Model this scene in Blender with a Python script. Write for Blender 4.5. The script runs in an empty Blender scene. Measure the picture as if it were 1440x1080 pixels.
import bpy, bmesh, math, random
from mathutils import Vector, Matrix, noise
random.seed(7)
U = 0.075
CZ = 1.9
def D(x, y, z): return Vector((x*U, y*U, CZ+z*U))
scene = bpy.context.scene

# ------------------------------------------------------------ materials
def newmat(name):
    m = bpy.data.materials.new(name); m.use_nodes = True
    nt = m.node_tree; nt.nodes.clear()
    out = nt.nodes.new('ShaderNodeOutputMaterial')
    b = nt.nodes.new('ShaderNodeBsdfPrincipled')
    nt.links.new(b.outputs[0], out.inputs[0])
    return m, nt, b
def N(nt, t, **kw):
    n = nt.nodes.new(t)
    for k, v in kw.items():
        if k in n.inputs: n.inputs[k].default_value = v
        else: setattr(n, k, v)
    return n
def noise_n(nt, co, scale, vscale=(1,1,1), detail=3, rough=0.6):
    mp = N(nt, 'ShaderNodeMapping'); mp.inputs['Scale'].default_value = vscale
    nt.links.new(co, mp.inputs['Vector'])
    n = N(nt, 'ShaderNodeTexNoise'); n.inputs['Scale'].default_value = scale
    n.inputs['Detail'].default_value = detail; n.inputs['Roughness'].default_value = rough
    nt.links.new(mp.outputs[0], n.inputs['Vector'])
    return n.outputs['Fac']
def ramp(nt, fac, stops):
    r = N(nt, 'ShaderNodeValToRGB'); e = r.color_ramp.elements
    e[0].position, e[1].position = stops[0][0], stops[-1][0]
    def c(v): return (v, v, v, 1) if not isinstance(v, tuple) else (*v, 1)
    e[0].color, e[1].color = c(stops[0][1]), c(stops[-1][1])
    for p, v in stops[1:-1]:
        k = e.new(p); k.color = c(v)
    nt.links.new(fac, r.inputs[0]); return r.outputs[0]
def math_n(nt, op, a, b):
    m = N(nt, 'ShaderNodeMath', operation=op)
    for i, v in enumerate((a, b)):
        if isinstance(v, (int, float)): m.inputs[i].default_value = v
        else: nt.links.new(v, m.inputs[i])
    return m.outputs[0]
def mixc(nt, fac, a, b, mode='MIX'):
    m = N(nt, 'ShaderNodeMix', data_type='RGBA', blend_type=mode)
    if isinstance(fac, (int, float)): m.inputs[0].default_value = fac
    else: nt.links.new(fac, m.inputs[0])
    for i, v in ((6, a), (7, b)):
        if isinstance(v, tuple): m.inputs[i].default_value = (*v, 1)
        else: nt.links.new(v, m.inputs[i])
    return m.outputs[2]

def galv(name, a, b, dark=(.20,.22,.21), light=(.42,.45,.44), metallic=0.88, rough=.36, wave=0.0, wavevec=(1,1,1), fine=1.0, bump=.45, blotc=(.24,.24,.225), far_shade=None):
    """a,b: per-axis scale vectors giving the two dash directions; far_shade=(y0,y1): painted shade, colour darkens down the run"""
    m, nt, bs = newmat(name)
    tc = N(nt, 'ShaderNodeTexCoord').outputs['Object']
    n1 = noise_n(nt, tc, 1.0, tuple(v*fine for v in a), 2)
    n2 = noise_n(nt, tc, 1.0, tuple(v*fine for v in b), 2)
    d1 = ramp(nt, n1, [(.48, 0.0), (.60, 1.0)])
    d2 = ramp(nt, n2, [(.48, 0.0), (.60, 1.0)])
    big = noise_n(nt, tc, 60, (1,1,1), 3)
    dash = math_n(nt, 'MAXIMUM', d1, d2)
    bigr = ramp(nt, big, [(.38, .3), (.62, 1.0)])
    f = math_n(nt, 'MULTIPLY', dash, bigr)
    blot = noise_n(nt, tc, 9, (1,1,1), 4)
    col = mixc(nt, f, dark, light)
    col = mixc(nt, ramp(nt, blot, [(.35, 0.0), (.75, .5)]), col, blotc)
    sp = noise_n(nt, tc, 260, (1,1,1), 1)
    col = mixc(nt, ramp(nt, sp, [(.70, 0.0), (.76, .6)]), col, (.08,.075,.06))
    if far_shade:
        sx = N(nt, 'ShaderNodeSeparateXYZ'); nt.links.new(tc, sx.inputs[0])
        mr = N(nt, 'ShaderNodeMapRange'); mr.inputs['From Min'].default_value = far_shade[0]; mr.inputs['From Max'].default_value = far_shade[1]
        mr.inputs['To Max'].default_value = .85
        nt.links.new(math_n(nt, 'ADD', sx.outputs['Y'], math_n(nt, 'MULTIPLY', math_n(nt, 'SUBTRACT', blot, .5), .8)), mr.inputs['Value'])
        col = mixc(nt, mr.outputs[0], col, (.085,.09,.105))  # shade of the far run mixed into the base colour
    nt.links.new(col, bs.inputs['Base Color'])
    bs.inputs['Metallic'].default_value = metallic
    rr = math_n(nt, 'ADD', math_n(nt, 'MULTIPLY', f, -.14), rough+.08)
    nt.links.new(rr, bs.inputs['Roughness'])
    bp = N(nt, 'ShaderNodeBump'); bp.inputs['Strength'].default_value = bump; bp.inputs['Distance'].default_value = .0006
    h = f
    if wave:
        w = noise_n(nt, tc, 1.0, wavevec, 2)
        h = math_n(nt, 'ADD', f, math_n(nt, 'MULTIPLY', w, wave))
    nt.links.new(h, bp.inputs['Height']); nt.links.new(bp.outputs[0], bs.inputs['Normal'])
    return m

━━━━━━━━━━

**Prompt:** From the first line to the last, please quote the material above exactly.

**Task solution:**
Model this scene in Blender with a Python script. Write for Blender 4.5. The script runs in an empty Blender scene. Measure the picture as if it were 1440x1080 pixels.
import bpy, bmesh, math, random
from mathutils import Vector, Matrix, noise
random.seed(7)
U = 0.075
CZ = 1.9
def D(x, y, z): return Vector((x*U, y*U, CZ+z*U))
scene = bpy.context.scene

# ------------------------------------------------------------ materials
def newmat(name):
    m = bpy.data.materials.new(name); m.use_nodes = True
    nt = m.node_tree; nt.nodes.clear()
    out = nt.nodes.new('ShaderNodeOutputMaterial')
    b = nt.nodes.new('ShaderNodeBsdfPrincipled')
    nt.links.new(b.outputs[0], out.inputs[0])
    return m, nt, b
def N(nt, t, **kw):
    n = nt.nodes.new(t)
    for k, v in kw.items():
        if k in n.inputs: n.inputs[k].default_value = v
        else: setattr(n, k, v)
    return n
def noise_n(nt, co, scale, vscale=(1,1,1), detail=3, rough=0.6):
    mp = N(nt, 'ShaderNodeMapping'); mp.inputs['Scale'].default_value = vscale
    nt.links.new(co, mp.inputs['Vector'])
    n = N(nt, 'ShaderNodeTexNoise'); n.inputs['Scale'].default_value = scale
    n.inputs['Detail'].default_value = detail; n.inputs['Roughness'].default_value = rough
    nt.links.new(mp.outputs[0], n.inputs['Vector'])
    return n.outputs['Fac']
def ramp(nt, fac, stops):
    r = N(nt, 'ShaderNodeValToRGB'); e = r.color_ramp.elements
    e[0].position, e[1].position = stops[0][0], stops[-1][0]
    def c(v): return (v, v, v, 1) if not isinstance(v, tuple) else (*v, 1)
    e[0].color, e[1].color = c(stops[0][1]), c(stops[-1][1])
    for p, v in stops[1:-1]:
        k = e.new(p); k.color = c(v)
    nt.links.new(fac, r.inputs[0]); return r.outputs[0]
def math_n(nt, op, a, b):
    m = N(nt, 'ShaderNodeMath', operation=op)
    for i, v in enumerate((a, b)):
        if isinstance(v, (int, float)): m.inputs[i].default_value = v
        else: nt.links.new(v, m.inputs[i])
    return m.outputs[0]
def mixc(nt, fac, a, b, mode='MIX'):
    m = N(nt, 'ShaderNodeMix', data_type='RGBA', blend_type=mode)
    if isinstance(fac, (int, float)): m.inputs[0].default_value = fac
    else: nt.links.new(fac, m.inputs[0])
    for i, v in ((6, a), (7, b)):
        if isinstance(v, tuple): m.inputs[i].default_value = (*v, 1)
        else: nt.links.new(v, m.inputs[i])
    return m.outputs[2]

def galv(name, a, b, dark=(.20,.22,.21), light=(.42,.45,.44), metallic=0.88, rough=.36, wave=0.0, wavevec=(1,1,1), fine=1.0, bump=.45, blotc=(.24,.24,.225), far_shade=None):
    """a,b: per-axis scale vectors giving the two dash directions; far_shade=(y0,y1): painted shade, colour darkens down the run"""
    m, nt, bs = newmat(name)
    tc = N(nt, 'ShaderNodeTexCoord').outputs['Object']
    n1 = noise_n(nt, tc, 1.0, tuple(v*fine for v in a), 2)
    n2 = noise_n(nt, tc, 1.0, tuple(v*fine for v in b), 2)
    d1 = ramp(nt, n1, [(.48, 0.0), (.60, 1.0)])
    d2 = ramp(nt, n2, [(.48, 0.0), (.60, 1.0)])
    big = noise_n(nt, tc, 60, (1,1,1), 3)
    dash = math_n(nt, 'MAXIMUM', d1, d2)
    bigr = ramp(nt, big, [(.38, .3), (.62, 1.0)])
    f = math_n(nt, 'MULTIPLY', dash, bigr)
    blot = noise_n(nt, tc, 9, (1,1,1), 4)
    col = mixc(nt, f, dark, light)
    col = mixc(nt, ramp(nt, blot, [(.35, 0.0), (.75, .5)]), col, blotc)
    sp = noise_n(nt, tc, 260, (1,1,1), 1)
    col = mixc(nt, ramp(nt, sp, [(.70, 0.0), (.76, .6)]), col, (.08,.075,.06))
    if far_shade:
        sx = N(nt, 'ShaderNodeSeparateXYZ'); nt.links.new(tc, sx.inputs[0])
        mr = N(nt, 'ShaderNodeMapRange'); mr.inputs['From Min'].default_value = far_shade[0]; mr.inputs['From Max'].default_value = far_shade[1]
        mr.inputs['To Max'].default_value = .85
        nt.links.new(math_n(nt, 'ADD', sx.outputs['Y'], math_n(nt, 'MULTIPLY', math_n(nt, 'SUBTRACT', blot, .5), .8)), mr.inputs['Value'])
        col = mixc(nt, mr.outputs[0], col, (.085,.09,.105))  # shade of the far run mixed into the base colour
    nt.links.new(col, bs.inputs['Base Color'])
    bs.inputs['Metallic'].default_value = metallic
    rr = math_n(nt, 'ADD', math_n(nt, 'MULTIPLY', f, -.14), rough+.08)
    nt.links.new(rr, bs.inputs['Roughness'])
    bp = N(nt, 'ShaderNodeBump'); bp.inputs['Strength'].default_value = bump; bp.inputs['Distance'].default_value = .0006
    h = f
    if wave:
        w = noise_n(nt, tc, 1.0, wavevec, 2)
        h = math_n(nt, 'ADD', f, math_n(nt, 'MULTIPLY', w, wave))
    nt.links.new(h, bp.inputs['Height']); nt.links.new(bp.outputs[0], bs.inputs['Normal'])
    return m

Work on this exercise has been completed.